Dat is waar het eigenlijk omgaat, en wat voor ons zo ontzettend moeilijk is. Want we willen er op een of andere manier greep op hebben, we willen kunnen zeggen: niet dit, maar dat!
En op dat moment bevinden we ons in de tweeheid. En zo gaat het niet.
Dat geeft natuurlijk ook al aan dat het anders is dan de psychologie.

En dan zijn er een heleboel mensen die tegen me zeggen: ja, maar als het dan niet komt, wat dan? Dan is mijn antwoord: dan komt het niet. Dat is voor ons een hele bittere pil, daar zijn we niet op gebouwd. Dit is iets wat, denk ik, voor ons allemaal bijna onaanvaardbaar is. Maar ik heb te lang geleefd om jullie iets anders te vertellen.
Elk leven heeft z’n bedoeling, ook het niet-menselijke leven. En die bedoeling wordt pas duidelijk doordat we leven, doordat we doen, doordat we ervaren, doordat we wanhopig zijn, doordat we gelukkig zijn…

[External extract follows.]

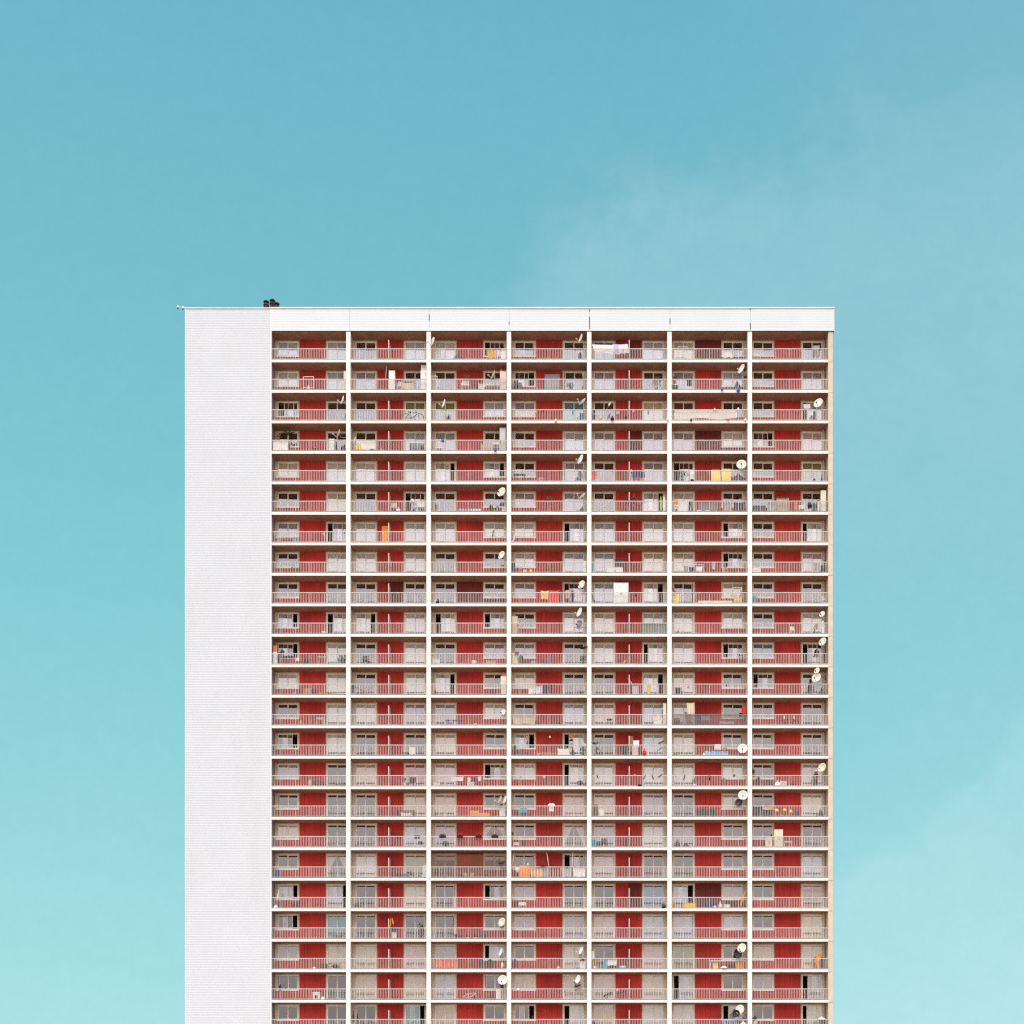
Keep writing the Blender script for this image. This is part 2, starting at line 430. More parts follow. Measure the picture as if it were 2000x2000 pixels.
# downpipe in the last bay
mb = MB(); xp = BAYX[6] + CW - 0.17; mb.tube([(xp, DEP - 0.12, 0.2), (xp, DEP - 0.12, soffit_z(0))], 0.05, 0, 8); tpart('downpipe', mb, [M_CREAM])
# cream rear wall around the openings (all bays and rows)
CEN = CW / 2
WA, WB = 1.32, 3.17                  # opening edges measured from the bay's middle
ZH = 2.42                            # head of the openings
RW = 1.195                           # half width of the red wall
WIN_LEFT = {0: 'WD', 1: 'DD', 2: 'DW', 3: 'WD', 4: 'DD', 5: 'DW', 6: 'WD'}
mb = MB()
for r in range(NR + 1):
    z = floor_z(r)
    for b in range(NB):
        x = BAYX[b] + CEN
        for s in (-1, 1):
            a, c = sorted((x + s * WB, x + s * (CW / 2 + 0.01)))
            mb.box(a, c, DEP, DEP + 0.14, z, z + CLEAR)
            a, c = sorted((x + s * RW, x + s * WA))
            mb.box(a, c, DEP, DEP + 0.14, z, z + CLEAR)
            a, c = sorted((x + s * WA, x + s * WB))
            mb.box(a, c, DEP, DEP + 0.14, z + ZH, z + CLEAR)
tpart('rear_wall', mb, [M_CREAM])

# repeated parts: shared meshes
def boards(mb, x0, x1, z0, z1, m=0):
    n = max(1, int(round((x1 - x0) / 0.478))); p = (x1 - x0) / n
    for i in range(n):
        a = x0 + i * p
        mb.box(a + 0.008, a + p * .5 - 0.002, DEP - 0.035, DEP + 0.05, z0, z1, m)
        mb.box(a + p * .5 + 0.002, a + p - 0.008, DEP - 0.035, DEP + 0.05, z0, z1, m)
    mb.box(x0, x1, DEP - 0.012, DEP + 0.08, z0, z1, 1)
def panel_mb(kind, dark):
    mb = MB()
    if dark == 2:                     # right half darker
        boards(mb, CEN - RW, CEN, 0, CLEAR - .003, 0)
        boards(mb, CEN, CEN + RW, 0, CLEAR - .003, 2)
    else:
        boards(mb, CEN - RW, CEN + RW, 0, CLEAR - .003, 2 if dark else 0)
    if kind[0] == 'W': boards(mb, 0.02, CEN - RW, 0, 0.97, 2 if dark == 1 else 0)
    if kind[1] == 'W': boards(mb, CEN + RW, CW - 0.02, 0, 0.97, 2 if dark == 1 else 0)
    return mb
PM = [M_RED, M_DARK, M_DRED]
panel_mesh = {}
def panel(kind, dark):
    k = (kind, dark)
    if k not in panel_mesh: panel_mesh[k] = panel_mb(kind, dark).mesh('wall_panel', PM)
    return panel_mesh[k]

def rail_mb():
    mb = MB()
    mb.box(-0.02, CW + 0.02, 0.025, 0.085, 0.97, 1.025)
    mb.box(-0.02, CW + 0.02, 0.04, 0.07, 0.075, 0.105)
    n = 47
    for i in range(n):
        x = CW * (i + 0.5) / n
        post = i % 9 == 5
        w = 0.022 if post else 0.0125
        mb.box(x - w, x + w, 0.042, 0.066, 0.005 if post else 0.09, 0.97)
    return mb
rail_mesh = rail_mb().mesh('railing', [M_RAIL])

def window_parts(kind):
    z0 = 1.08 if kind == 'W' else 0.03
    fr = MB(); w = WB - WA; y0, y1 = DEP - 0.02, DEP + 0.10
    fr.box(0, 0.06, y0, y1, z0, ZH); fr.box(w - 0.06, w, y0, y1, z0, ZH)
    fr.box(0.06, w - 0.06, y0, y1, ZH - 0.06, ZH); fr.box(0.06, w - 0.06, y0, y1, z0, z0 + 0.05)
    sash = MB(); sw = w / 2 - 0.02; h0, h1 = z0 + 0.05, ZH - 0.06; t = 0.055
    sash.box(0, t, 0, 0.03, h0, h1); sash.box(sw - t, sw, 0, 0.03, h0, h1)
    sash.box(t, sw - t, 0, 0.03, h0, h0 + 0.06); sash.box(t, sw - t, 0, 0.03, h1 - 0.045, h1)
    if kind == 'D':
        sash.box(t, sw - t, 0.0, 0.03, 0.66, 0.72, 2)
    sash.face([(t, 0.015, h0 + 0.06), (sw - t, 0.015, h0 + 0.06), (sw - t, 0.015, h1 - 0.045), (t, 0.015, h1 - 0.045)], 1)
    return fr, sash, sw
WM = [M_FRAME, M_GLASS, mat('dark_door_bar', (0.09, 0.065, 0.055), 0.6, 0.1, 2.0)]
wparts = {}
for k in 'WD':
    fr, sash, sw = window_parts(k)
    wparts[k] = (fr, sash, sw, fr.mesh('window_frame', [M_FRAME]), sash.mesh('sash', WM))
sl = MB(); sl.box(-0.13, WB - WA + 0.1, DEP - 0.10, DEP + 0.02, 0.97, 1.08); sill_mesh = sl.mesh('sill', [M_SILL])

# state of every opening: l/r narrow gap at that side, L/R wide gap, c closed; then what hangs behind the glass
STATE = """
cb cb|cg cb|cw Ld|rd cd|ct cb|cy cd|cd cd
cw cb|ck cd|cg cd|Rd lg|ck cg|ck cb|cg ck
Ld cg|cg co|co cb|ck ct|cg cy|cm cd|cg Lw
cd cd|cd cb|ck cd|cg lb|ck ck|ck cw|Rg cp
cy cw|rw cw|Rw Rb|cg lk|cg ck|Ld cd|cd co
cg cy|cg Ld|cd cd|ck ck|cg Rw|cw cd|cd cd
ck Lk|cw cw|cw cw|rw Lb|cb cw|cw Lw|cg Lw
cg cw|cw cw|cg cg|cw cb|cb cy|cy Lg|cg cp
cg cg|cg cg|cg cg|ck Ld|cb Rw|rg cy|cg cg
Rb Lw|Rw cw|Lw Lb|cg cw|cy cw|rw cw|cg cw
Rg cw|cg cw|cg ck|ck cg|cw Lw|cw Lg|cB Lg
rw rw|cg lw|Rw Mw|cy cg|cg Rw|cy rg|Lg cg
cg cw|cw ck|ck rw|rg cb|cs cb|cw cg|cg cg
Rg rw|cg cg|cy lg|Rb Lw|cg cb|cy rg|rg cg
ck cg|cs cP|cp Lg|cw Lw|rw cw|cw cw|rg cp
lg cg|cg cY|cs cg|cg cs|cs ck|cg cy|cg cy
cy cg|cg cb|ck cT|cg cT|ck cW|ck cg|cg cg
cg cT|cw co|cd cd|rg Lg|rp cg|cg cg|cg cb
Rb Rb|cg cy|rg Lg|ck cg|cg cB|Rb ck|cg cX
Rg ct|cg cg|cg cg|ck ck|cp cb|rb lb|cg cy
ck cy|cy cp|ck Lb|cg cy|cg cp|co cg|ls cy
lg cg|cy cy|cb lg|cs cs|cp cy|Lb cg|ck Lk
cg cg|cg Rt|cs cg|Rg Lw|rs cw|cw Lw|cg Lw
""".strip().split('\n')
STATES = [[tuple(c.split()) for c in row.split('|')] for row in STATE]
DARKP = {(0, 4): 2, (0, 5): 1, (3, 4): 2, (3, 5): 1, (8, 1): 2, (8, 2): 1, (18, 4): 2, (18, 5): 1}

ORD = ['top', 'second', 'third', 'fourth', 'fifth', 'sixth', 'seventh', 'eighth', 'ninth', 'tenth', 'eleventh', 'twelfth', 'thirteenth',
       'fourteenth', 'fifteenth', 'sixteenth', 'seventeenth', 'eighteenth', 'nineteenth', 'twentieth', 'twenty-first', 'twenty-second', 'twenty-third']
BORD = ['first', 'second', 'third', 'fourth', 'fifth', 'sixth', 'seventh']
def where(r, b):
    row = 'top row' if r == 0 else ('lowest visible row' if r == 22 else ORD[r] + ' row down')
    return '%s, %s bay from left' % (row, BORD[b])

CURT = {'w': (0.95, 0.915, 0.86), 'b': (0.70, 0.76, 0.90), 'k': (0.55, 0.48, 0.56), 'y': (0.90, 0.80, 0.58), 'p': (0.86, 0.64, 0.64), 's': (0.84, 0.60, 0.44),
        'o': (0.36, 0.36, 0.12), 't': (0.12, 0.42, 0.48), 'm': (0.20, 0.03, 0.035), 'B': (0.18, 0.32, 0.58), 'P': (0.62, 0.16, 0.18), 'Y': (0.82, 0.64, 0.34),
        'T': (0.74, 0.66, 0.54), 'W': (0.95, 0.93, 0.90), 'X': (0.55, 0.40, 0.33), 'M': (0.30, 0.12, 0.04)}
CNAME = {'w': 'plain white', 'b': 'pale blue', 'k': 'greyish lilac', 'y': 'cream', 'p': 'pale pink', 's': 'salmon beige', 'o': 'olive green', 't': 'teal', 'm': 'maroon',
         'B': 'strong blue', 'P': 'pinkish red', 'Y': 'yellow cream', 'T': 'tied-back cream', 'W': 'bright white', 'X': 'wavy red striped', 'M': 'brown'}
def curtain_mb(code, w, z0, z1, seed):
    rnd = random.Random(seed); mb = MB()
    ph, k = rnd.uniform(0, 6), rnd.uniform(22, 34)
    A = 0.02 if code in 'gW' else 0.03
    if code == 'T':
        for s in (0, 1):
            def fn(u, v, s=s):
                z = z1 + (z0 - z1) * v
                wid = (w / 2) * (1 - 0.8 * min(1, v / 0.62)) if v < 0.62 else (w / 2) * (0.2 + 0.15 * (v - .62))
                x = u * wid
                return ((x if s == 0 else w - x), 0.03 * math.sin(k * u * 1.3 + ph), z)
            mb.grid(fn, 14, 8)
    else:
        mb.grid(lambda u, v: (u * w, A * math.sin(k * u * w / 1.85 + ph) * (0.6 + 0.4 * v), z1 + (z0 - z1) * v), 40, 2)
    return mb
cgrp = 'curtains behind the balcony windows'
frng = random.Random(11)
stuff_mb = {'W': MB(), 'D': MB()}
stuff_rail = MB(); stuff_panel = MB()
cnt = {'W': 0, 'D': 0, 'R': 0, 'P': 0}

def add_mb(dst, src, off, mm=None):
    b = len(dst.v)
    dst.v += [(v[0] + off[0], v[1] + off[1], v[2] + off[2]) for v in src.v]
    dst.f += [tuple(i + b for i in f) for f in src.f]
    dst.m += [(mm[m] if mm else m) for m in src.m]

for r in range(NR - 1, -1, -1):
    z = floor_z(r)
    for b in range(NB):
        kind = WIN_LEFT[b]
        # red wall and railing: the hundred that show largest are parts of their own
        dk = DARKP.get((r, b), 0)
        if cnt['P'] < 100 or dk:
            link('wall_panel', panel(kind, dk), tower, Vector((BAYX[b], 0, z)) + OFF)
            cnt['P'] += 1
        else: add_mb(stuff_panel, panel_mb(kind, dk), (BAYX[b], 0, z))
        special = (r, b) == (12, 5)
        if cnt['R'] < 100 or special:
            ob = link('railing', rail_mesh, tower, Vector((BAYX[b], 0, z)) + OFF)
            if special:
                ob.data = rail_mb().mesh('railing', [M_RAILB]); ob['label'] = 'railing painted brown instead of white'
            cnt['R'] += 1
        else: add_mb(stuff_rail, rail_mb(), (BAYX[b], 0, z))
        for side in (0, 1):
            k = kind[side]; st = STATES[r][b][side]
            x0 = BAYX[b] + (CEN - WB if side == 0 else CEN + WA)
            fr, sash, sw, frm, sam = wparts[k]
            w = WB - WA
            xa, xb = 0.03, w - 0.03 - sw
            g = {'c': 0, 'l': .10, 'r': .10, 'L': .52, 'R': .52, 'M': 0}[st[0]] * (w / 2) * frng.uniform(.85, 1.1)
            if st[0] in 'lL': xa += g
            if st[0] in 'rR': xb -= g
            if cnt[k] < 100:
                cnt[k] += 1
                wo_ = link('window' if k == 'W' else 'balcony_door', frm, tower, Vector((x0, 0, z)) + OFF)
                link('sash', sam, wo_, (xa, DEP + 0.0, 0)); link('sash', sam, wo_, (xb, DEP + 0.04, 0))
                if k == 'W': link('sill', sill_mesh, wo_, (0, 0, 0))
            else:
                add_mb(stuff_mb[k], fr, (x0, 0, z)); add_mb(stuff_mb[k], sash, (x0 + xa, DEP, z)); add_mb(stuff_mb[k], sash, (x0 + xb, DEP + .04, z))
                if k == 'W': add_mb(stuff_mb[k], sl, (x0, 0, z))
            codes = st[1]
            if st[0] == 'M': codes = 'M'
            if codes in CURT:
                zz0 = 1.05 if k == 'W' else 0.02
                ca, cb = (0.02, w - 0.02)
                if st[0] == 'L': ca += g * .95
                if st[0] == 'R': cb -= g * .95
                if st[0] == 'M': cb = w / 2
                hang = frng.random()
                cm = mat('curtain_' + CNAME[codes].replace(' ', '_'), CURT[codes], 0.8, 0.08, 4.0,
                         stripes=((0.45, 0.05, 0.08), 2, 9.0, 0.2) if codes == 'X' else None)
                me = curtain_mb(codes, cb - ca, zz0 + (0.06 if hang > .3 else 0.2), ZH - 0.02, r * 31 + b * 7 + side).mesh('curtain', [cm], True)
                co = link('curtain', me, None, (x0 + ca, DEP + 0.125, z))
                tag(co, '%s curtain behind %s %s, %s' % (CNAME[codes], 'left' if side == 0 else 'right', 'window' if k == 'W' else 'glass door', where(r, b)), 'curtain', cgrp)
        if b in (1, 4) and not (r == 1 and b == 1) and not (r == 8 and b == 4):
            mb = MB(); mb.box(CEN - 0.035, CEN + 0.035, 0.10, DEP - 0.04, 0.02, 1.80)
            mb.box(CEN - 0.036, CEN + 0.036, 0.085, 0.10, 0.0, 1.82); mb.box(CEN - 0.045, CEN + 0.045, 0.10, DEP - 0.04, 1.80, 1.84)
            link('privacy_screen', mb.mesh('privacy_screen', [M_SCREEN]), tower, Vector((BAYX[b], 0, z)) + OFF)
for nm, mb, mats in (('window', stuff_mb['W'], None), ('balcony_door', stuff_mb['D'], None), ('railing', stuff_rail, [M_RAIL]), ('wall_panel', stuff_panel, PM)):
    if nm == 'window':
        # the sill uses the frame colour's lighter neighbour; same mesh
        mats = WM
    if nm == 'balcony_door': mats = WM
    if mb.v:
        o = tpart(nm, mb, mats); o['kind'] = 'stuff'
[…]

Dan wordt de bedoeling duidelijk. Maar die wordt alleen maar duidelijk als je niet van tevoren denkt te weten wat de bedoeling met jouw leven is. Daar zit de grootste ellende, zou ik haast zeggen. Dat gebeurt voortdurend, en dat wordt je ook van alle kanten aangedragen, niet alleen van de religieuze kant, maar van alle kanten wordt je aangedragen wat wel de bedoeling is van jouw leven. En dat is heel zeker: zolang je denkt te weten wat die bedoeling is, kun je de bedoeling nooit beseffen.

Het is dus een paradox. Alleen door te leven, kun je de bestemming van je leven ontdekken. Maar ook daarin: niet door een horoscoop van tevoren, niet door handlijnkunde, niet door wat ook maar, zoals een voorspellende droom. Maar in het doen, daarin wordt het duidelijk, als je niet van tevoren al denkt dat het zus en zo zal zijn.
Dat is voor ons allemaal een moeilijke zaak. Toch zul je merken dat al doende en al lerende, en vooral al vallende, iets in je daagt, iets dat bijna onuitsprekelijk is, maar wat je het gevoel geeft dat wat je overkomt goed is.
Dan ben je een heel eind af van de verlichting, hoor, ik zei in het begin al: dat interesseert me niet. Maar dat je dus gaat beseffen dat het goed is, dat het de juiste situatie is waarin je gaat beseffen. Maar ook dat niets in de hele wereld je er vanaf kan houden te beseffen. Dat is fantastisch, dat er geen enkele situatie is die je kan afhouden te beseffen. Dat is de schoonheid – en de verschrikking. Het is het allebei: dat je het je niet eigen kunt maken, en dat het zich toch voltrekt.